Of course, the big question is why we should care.

The stock answer for most enterprises is, "We're not Google," meaning that they don't have the same need for global, online transaction databases as the global financial houses or digital online giants. There's a good rationale for that stock answer, because until recently, the cost of globalized deployments was prohibitive, effectively limiting it to financial services giants or emerging digital online companies where the nature of their business (e.g., online gaming) required stretching the envelope. And if you have to shard the data manually, that can become a very complex process indeed.

Implementation typically required one of several paths: either invest in a separate, high-speed change data capture replication tool or place the distributed transaction logic inside the application. So, architecturally, implementing multi-master capability inside the database is simpler and more elegant. It also makes a good technical argument that geographically distributed multi-master databases like CockroachDB are among the few that take fuller advantage of cloud-native architecture than cloud databases lacking that feature.

Globally distributed multi-master databases can be a modernization strategy that would typically be implemented as part of a larger transition when an organization looks to move to the cloud. It is also a strategy when launching net-new cloud-native applications. Given that the brunt of Cockroach's early adopters are Global 2000 organizations, modernization so far has been the dominant use case.

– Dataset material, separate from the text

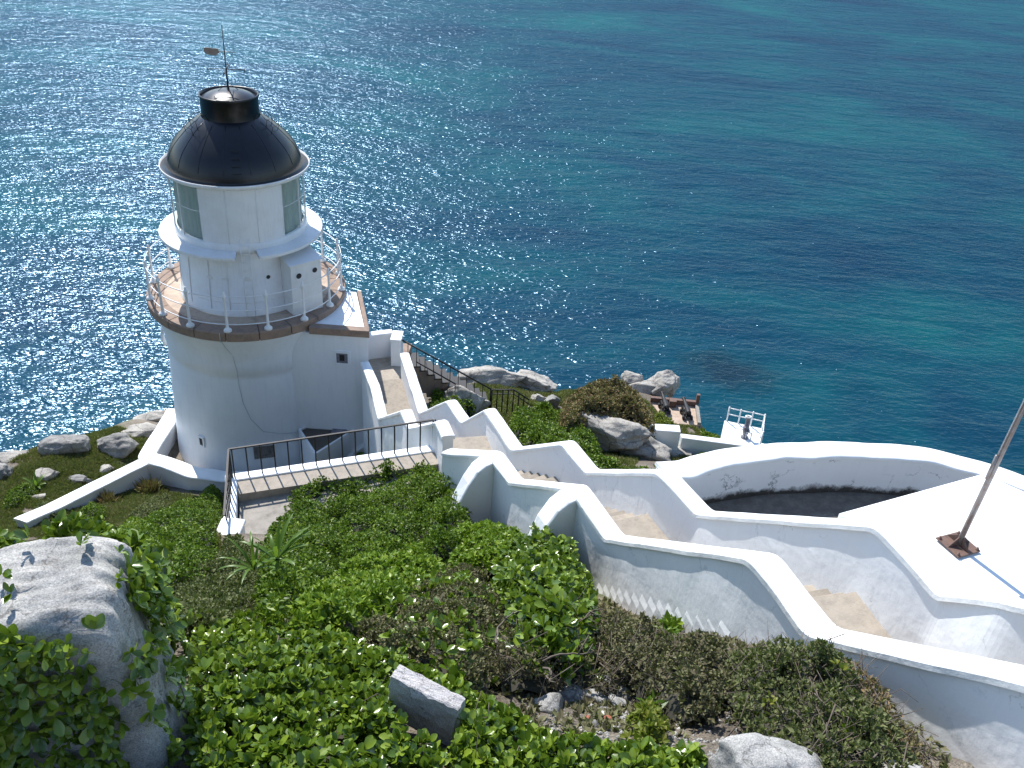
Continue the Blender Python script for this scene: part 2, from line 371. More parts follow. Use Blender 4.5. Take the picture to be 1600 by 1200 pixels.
def stair_floor(x, y):
    """distance to the stair's centre line and its floor level there"""
    best = np.full(x.shape, 1e9); fl = np.zeros(x.shape)
    for i in range(len(STP)-1):
        ax, ay = STP[i]; bx, by = STP[i+1]; dx, dy = bx-ax, by-ay
        t = np.clip(((x-ax)*dx+(y-ay)*dy)/(dx*dx+dy*dy), 0, 1); d = np.hypot(x-ax-t*dx, y-ay-t*dy)
        z = STZ[i]+(STZ[i+1]-STZ[i])*t; k = d < best; best = np.where(k, d, best); fl = np.where(k, z, fl)
    return best, fl
PATH = [tuple(at(px, py, z)[:2]) for px, py, z in [(700,700,-13.2),(357,745,-13.2),(345,830,-13.2),(450,860,-13.4),(620,770,-13.4)]]
PITP = [tuple(at(px, py, -8.7)[:2]) for px, py in [(1070,730),(1130,712),(1210,704),(1300,702),(1400,705),(1450,711),(1535,731),(1620,757)]]+[(10.5,9.5),(9,5.5),(4.6,6.2)]
GUNP = [tuple(at(px, py, -21.6)[:2]) for px, py in [(1012,620),(1092,626),(1094,664),(1042,662)]]
SIGP = [tuple(at(px, py, -18.05)[:2]) for px, py in [(1132,657),(1192,670),(1189,699),(1127,686)]]
def ground(x, y):
    x = np.atleast_1d(np.asarray(x, float)); y = np.atleast_1d(np.asarray(y, float)); sh = x.shape; x = x.ravel(); y = y.ravel()
    out = np.empty(len(x))
    for k in range(0, len(x), 40000):
        X = x[k:k+40000]; Y = y[k:k+40000]
        d = np.hypot(X[:,None]-cp[None,:,0], Y[:,None]-cp[None,:,1])
        z = np.where(d > 0, d*d*np.log(d+1e-12), 0)@TW[:-3]+TW[-3]+TW[-2]*X+TW[-1]*Y
        z = z+(fbm(X, Y, 2.6, 3, 4)-.5)*.55+(fbm(X, Y, .5, 8, 3)-.5)*.10
        # yard round the tower is level
        dt = np.hypot(X-TX, Y-TY); ky = np.clip((3.75-dt)/.3, 0, 1); z = z*(1-ky)+(BASE-.02)*ky
        pd = np.where(inpoly(X, Y, PATH), 0, polydist(X, Y, PATH)); kp = np.clip(1-pd/.25, 0, 1); z = z*(1-kp)+np.minimum(z, -13.95)*kp
        pd = np.where(inpoly(X, Y, PITP), 0, polydist(X, Y, PITP)); kp = np.clip(1-pd/.4, 0, 1); z = z*(1-kp)+np.minimum(z, -10.0)*kp
        sd_, fl = stair_floor(X, Y); ks = np.clip((1.0-sd_)/.25, 0, 1); z = np.where(ks > 0, z*(1-ks)+np.minimum(z, fl-.35)*ks, z)
        for PP_, zz_ in ((GUNP, -21.75), (SIGP, -18.4)):
            pd = np.where(inpoly(X, Y, PP_), 0, polydist(X, Y, PP_)); kp = np.clip(1-pd/.5, 0, 1); z = z*(1-kp)+np.minimum(z, zz_)*kp
        ins = inpoly(X, Y, COAST); cdst = polydist(X, Y, COAST)
        cl = np.where(ins, 0, cdst); lump = fbm(X, Y, 5, 21, 4)
        z = np.where(ins, z-np.clip(1.2-cdst, 0, 1.2)**2*.35, z-.5-cl*2.6-cl*1.8*lump)
        out[k:k+40000] = np.maximum(z, SEA_Z-6)
    return out.reshape(sh)
def g1(x, y): return float(ground([x], [y])[0])
def gpt(px, py, dz=0.0):
    """where the ray through a photo pixel meets the ground"""
    d = ray(px, py); t = np.arange(2.0, 60, .12); p = t[:,None]*d[None,:]
    gz = ground(p[:,0], p[:,1])+dz; k = np.argmax(p[:,2] < gz)
    q = p[max(k, 1)]; return Vector((q[0], q[1], float(gz[max(k,1)])))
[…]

On the horizon, compliance may also drive the decision to adopt a globally distributed database. For instance, when you look at emerging concerns over data privacy and data localization, out of necessity, enterprises may need to geographically partition their databases to stay compliant of laws requiring data to stay inside the country of origin. In a recent release, CockroachDB added the ability to partition your data geographically and still run the database as a single logical, transaction processing instance.

CockroachDB also points to the resiliency card. Although replication, across availability zones or regions, is not necessarily synonymous with disaster recovery or high availability, most cloud databases that spread their footprint have capabilities for promoting replicas to masters in the event of outages. In some cases, those capabilities are confined inside a region, while in others, they may span across two or more regions. But in such a scenario, transactions on the failed master could get dropped if replicas don't get updated before the original master went down. While no database – geographically distributed or not – will ever be 100% available, a data platform that doesn't rely on a single central master should reduce downtime.

Compliance and resiliency are just part of the message. As a platform taking on the extreme use case of a geographically distributed ACID transaction database, Cockroach Labs needs to shine a spotlight on the use cases to raise awareness that these databases are not just for the Googles of the world. And to that challenge, the cloud should play a key enabling role.

Here's how. Geographically replicated databases are implicitly tied to the cloud because, in all practicality, IT organizations with the budgets to build out global clusters from scratch are likely to be few and far between. While CockroachDB supports deployment on-premises, the majority of its customers are managing their installs in the cloud.

Overcoming the perception that geographically distributed databases only serve a narrow audience will require opening of a managed cloud database service that developers can spin upon demand. Admittedly, mounting a managed service is a tall order as it is in effect an addition to the product portfolio that adds management and deployment automation features, not in the base product, not to mention dedicating resources for those 3am phone calls. That can be a heavier lift for independent providers who lack the deep pockets of the AWSs, Azures, or GCPs of the world. Cockroach Labs does offer a managed service of its own database, currently on AWS and Google Cloud, but we hope that its post-funding investment plans will include opening a self-service offering that would make it accessible to a wider audience.